DATA RECORDS:
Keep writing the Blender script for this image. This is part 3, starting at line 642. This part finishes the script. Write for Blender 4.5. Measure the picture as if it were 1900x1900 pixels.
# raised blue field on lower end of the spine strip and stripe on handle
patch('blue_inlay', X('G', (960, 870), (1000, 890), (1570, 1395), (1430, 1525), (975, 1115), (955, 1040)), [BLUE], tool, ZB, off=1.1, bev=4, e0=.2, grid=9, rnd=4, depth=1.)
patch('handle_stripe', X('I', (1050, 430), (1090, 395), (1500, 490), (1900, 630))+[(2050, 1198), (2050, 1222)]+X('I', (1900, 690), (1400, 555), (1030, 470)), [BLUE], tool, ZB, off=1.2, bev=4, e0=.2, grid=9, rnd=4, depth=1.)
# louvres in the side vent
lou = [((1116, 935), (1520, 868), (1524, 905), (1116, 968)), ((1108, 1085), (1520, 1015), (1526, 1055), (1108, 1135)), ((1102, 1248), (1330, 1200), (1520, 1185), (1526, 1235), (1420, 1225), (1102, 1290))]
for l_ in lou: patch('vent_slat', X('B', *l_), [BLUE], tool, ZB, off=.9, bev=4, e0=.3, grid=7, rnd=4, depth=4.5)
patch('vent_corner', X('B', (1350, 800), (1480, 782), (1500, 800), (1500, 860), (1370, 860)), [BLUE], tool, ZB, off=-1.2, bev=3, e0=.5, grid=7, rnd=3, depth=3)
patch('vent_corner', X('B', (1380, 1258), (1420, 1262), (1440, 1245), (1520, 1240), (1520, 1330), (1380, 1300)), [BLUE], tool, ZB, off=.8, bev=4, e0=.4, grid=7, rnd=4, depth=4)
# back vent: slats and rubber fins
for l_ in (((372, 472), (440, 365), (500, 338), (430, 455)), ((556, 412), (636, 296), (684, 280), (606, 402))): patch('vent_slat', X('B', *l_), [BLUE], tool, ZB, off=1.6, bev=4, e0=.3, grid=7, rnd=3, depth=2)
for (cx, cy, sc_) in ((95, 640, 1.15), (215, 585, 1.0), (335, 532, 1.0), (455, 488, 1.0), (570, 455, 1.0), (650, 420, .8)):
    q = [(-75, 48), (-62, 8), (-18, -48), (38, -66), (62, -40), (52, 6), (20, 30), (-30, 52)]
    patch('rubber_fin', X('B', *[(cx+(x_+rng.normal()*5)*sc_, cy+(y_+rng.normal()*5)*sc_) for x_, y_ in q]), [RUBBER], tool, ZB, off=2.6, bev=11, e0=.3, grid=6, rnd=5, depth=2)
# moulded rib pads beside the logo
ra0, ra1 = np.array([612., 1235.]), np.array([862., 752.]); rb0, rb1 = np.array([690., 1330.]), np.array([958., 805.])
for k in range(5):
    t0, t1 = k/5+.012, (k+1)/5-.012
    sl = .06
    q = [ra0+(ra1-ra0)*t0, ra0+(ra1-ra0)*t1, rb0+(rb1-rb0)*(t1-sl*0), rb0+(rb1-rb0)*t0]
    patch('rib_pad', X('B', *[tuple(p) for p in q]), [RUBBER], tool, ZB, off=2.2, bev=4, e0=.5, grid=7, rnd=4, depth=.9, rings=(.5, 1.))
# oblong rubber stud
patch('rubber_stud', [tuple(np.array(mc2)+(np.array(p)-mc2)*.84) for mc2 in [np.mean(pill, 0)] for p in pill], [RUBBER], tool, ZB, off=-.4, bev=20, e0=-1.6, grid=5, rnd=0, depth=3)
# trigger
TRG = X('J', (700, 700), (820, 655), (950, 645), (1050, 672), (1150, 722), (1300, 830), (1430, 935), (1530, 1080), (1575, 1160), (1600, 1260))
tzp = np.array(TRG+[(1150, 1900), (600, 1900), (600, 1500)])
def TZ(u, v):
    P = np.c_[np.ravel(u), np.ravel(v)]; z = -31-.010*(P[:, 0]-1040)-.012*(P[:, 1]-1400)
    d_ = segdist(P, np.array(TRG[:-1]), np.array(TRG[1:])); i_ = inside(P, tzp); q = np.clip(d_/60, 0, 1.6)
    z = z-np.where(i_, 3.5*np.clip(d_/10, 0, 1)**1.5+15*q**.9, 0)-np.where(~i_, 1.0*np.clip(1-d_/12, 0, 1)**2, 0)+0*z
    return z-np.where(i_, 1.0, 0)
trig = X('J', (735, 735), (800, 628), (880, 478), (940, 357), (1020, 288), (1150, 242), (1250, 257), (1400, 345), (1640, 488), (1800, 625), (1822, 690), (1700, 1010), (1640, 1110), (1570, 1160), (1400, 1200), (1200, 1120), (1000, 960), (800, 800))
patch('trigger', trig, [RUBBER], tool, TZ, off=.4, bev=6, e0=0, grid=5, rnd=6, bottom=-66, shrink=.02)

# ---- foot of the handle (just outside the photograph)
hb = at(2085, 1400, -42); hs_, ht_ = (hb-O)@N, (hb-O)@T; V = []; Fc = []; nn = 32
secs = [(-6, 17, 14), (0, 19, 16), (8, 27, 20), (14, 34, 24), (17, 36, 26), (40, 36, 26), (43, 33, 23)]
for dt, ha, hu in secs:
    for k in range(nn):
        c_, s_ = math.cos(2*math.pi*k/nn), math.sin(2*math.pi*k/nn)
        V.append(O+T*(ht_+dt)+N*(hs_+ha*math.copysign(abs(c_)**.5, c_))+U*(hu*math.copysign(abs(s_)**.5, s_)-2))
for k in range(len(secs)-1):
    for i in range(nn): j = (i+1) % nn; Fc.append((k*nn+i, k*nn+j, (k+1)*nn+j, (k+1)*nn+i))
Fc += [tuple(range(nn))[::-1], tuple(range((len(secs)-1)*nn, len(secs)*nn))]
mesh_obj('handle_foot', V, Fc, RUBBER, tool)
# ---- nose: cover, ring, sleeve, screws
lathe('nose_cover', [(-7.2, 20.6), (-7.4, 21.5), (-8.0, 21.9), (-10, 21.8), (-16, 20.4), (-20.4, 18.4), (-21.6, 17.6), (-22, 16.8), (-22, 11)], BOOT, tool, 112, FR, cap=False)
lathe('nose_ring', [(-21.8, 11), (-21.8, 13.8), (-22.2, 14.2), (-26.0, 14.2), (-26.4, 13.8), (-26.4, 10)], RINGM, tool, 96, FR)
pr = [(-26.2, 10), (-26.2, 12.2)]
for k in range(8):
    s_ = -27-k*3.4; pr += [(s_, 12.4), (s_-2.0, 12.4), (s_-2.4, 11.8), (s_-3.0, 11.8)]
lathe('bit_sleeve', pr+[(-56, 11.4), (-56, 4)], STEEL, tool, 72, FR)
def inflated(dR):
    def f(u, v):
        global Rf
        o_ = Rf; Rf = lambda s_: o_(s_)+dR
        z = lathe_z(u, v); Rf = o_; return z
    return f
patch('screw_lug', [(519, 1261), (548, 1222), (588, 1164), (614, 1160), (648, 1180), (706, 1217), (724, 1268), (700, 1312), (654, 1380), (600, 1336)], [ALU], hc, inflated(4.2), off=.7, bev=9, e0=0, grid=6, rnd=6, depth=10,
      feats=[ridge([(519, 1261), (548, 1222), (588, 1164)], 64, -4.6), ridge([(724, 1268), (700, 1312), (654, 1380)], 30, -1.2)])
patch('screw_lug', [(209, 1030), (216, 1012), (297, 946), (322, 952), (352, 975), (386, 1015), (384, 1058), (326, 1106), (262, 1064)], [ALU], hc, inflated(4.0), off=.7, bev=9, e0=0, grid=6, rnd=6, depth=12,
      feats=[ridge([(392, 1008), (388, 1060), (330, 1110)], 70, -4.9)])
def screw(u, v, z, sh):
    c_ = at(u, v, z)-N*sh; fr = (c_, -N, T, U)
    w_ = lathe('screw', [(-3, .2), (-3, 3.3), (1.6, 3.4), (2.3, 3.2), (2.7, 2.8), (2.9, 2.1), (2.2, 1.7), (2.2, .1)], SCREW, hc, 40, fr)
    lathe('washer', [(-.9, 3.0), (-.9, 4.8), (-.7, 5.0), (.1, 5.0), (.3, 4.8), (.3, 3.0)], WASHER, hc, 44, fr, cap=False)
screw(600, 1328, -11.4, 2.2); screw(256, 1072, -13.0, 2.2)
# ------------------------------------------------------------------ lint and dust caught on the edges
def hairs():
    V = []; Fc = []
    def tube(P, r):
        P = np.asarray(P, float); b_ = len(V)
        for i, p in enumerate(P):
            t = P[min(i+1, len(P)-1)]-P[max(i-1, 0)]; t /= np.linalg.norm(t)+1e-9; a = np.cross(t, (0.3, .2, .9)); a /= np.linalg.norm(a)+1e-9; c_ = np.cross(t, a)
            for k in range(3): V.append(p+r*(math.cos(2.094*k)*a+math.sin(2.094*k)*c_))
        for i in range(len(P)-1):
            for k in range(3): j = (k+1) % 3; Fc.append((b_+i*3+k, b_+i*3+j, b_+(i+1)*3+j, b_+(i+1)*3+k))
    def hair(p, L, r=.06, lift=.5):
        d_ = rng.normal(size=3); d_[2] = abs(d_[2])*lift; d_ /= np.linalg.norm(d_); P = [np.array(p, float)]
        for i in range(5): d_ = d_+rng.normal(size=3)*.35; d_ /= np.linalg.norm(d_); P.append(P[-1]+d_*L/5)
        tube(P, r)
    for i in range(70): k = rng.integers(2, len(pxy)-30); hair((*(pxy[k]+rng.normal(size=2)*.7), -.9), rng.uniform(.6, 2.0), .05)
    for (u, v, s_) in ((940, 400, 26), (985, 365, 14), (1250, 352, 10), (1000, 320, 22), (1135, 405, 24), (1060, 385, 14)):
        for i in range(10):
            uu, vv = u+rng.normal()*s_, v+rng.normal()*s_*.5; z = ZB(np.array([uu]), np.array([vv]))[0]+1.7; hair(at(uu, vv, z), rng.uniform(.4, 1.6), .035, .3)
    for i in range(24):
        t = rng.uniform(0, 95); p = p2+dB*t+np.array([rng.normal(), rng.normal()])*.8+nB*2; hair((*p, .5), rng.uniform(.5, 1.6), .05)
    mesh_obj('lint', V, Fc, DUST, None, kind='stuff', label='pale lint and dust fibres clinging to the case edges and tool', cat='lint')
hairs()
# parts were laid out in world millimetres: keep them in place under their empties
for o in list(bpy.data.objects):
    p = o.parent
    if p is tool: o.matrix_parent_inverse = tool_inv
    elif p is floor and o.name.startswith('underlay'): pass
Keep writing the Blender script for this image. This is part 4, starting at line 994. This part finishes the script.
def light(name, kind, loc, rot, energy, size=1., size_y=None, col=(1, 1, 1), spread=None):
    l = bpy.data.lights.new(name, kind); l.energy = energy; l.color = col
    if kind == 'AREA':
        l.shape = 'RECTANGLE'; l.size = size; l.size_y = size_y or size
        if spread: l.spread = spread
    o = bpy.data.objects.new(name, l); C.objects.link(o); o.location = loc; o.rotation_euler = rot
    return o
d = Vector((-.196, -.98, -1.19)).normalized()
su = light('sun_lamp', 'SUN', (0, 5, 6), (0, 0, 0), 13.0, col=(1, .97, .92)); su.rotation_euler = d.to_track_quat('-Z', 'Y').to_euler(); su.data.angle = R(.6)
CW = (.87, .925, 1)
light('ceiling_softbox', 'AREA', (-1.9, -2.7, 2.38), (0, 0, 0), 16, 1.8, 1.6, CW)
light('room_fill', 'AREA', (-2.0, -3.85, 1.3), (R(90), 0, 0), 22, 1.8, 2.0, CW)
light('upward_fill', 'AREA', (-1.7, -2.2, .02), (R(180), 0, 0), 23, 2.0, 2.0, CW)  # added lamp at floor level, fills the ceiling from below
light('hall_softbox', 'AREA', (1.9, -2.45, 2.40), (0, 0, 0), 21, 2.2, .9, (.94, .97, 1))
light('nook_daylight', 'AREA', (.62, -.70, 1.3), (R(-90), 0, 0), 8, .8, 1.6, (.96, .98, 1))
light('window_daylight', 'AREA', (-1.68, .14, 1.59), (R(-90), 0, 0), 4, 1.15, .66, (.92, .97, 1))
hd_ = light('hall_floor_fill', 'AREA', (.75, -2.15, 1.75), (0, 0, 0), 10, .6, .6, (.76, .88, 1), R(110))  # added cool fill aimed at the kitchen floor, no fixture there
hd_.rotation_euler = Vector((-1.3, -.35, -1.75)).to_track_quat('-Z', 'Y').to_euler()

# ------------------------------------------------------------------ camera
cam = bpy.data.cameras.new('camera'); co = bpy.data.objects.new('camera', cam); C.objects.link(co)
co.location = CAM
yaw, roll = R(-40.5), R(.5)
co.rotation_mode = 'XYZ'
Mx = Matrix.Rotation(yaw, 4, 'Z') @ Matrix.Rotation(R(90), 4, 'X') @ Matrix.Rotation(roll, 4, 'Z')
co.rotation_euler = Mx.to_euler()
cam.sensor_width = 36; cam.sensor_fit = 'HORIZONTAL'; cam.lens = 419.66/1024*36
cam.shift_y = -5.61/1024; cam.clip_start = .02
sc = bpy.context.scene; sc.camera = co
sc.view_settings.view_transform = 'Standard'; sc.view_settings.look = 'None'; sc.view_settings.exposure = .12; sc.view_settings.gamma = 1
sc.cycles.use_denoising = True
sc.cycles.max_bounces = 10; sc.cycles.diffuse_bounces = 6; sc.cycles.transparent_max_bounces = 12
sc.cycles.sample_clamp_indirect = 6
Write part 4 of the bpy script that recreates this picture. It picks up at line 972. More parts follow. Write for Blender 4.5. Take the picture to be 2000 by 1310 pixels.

EXERCISE AIM: Go through the records above, find every line with the word "this", and list those lines.

ANSWER IN FULL:
Keep writing the Blender script for this image. This is part 3, starting at line 642. This part finishes the script. Write for Blender 4.5. Measure the picture as if it were 1900x1900 pixels.
Keep writing the Blender script for this image. This is part 4, starting at line 994. This part finishes the script.
Write part 4 of the bpy script that recreates this picture. It picks up at line 972. More parts follow. Write for Blender 4.5. Take the picture to be 2000 by 1310 pixels.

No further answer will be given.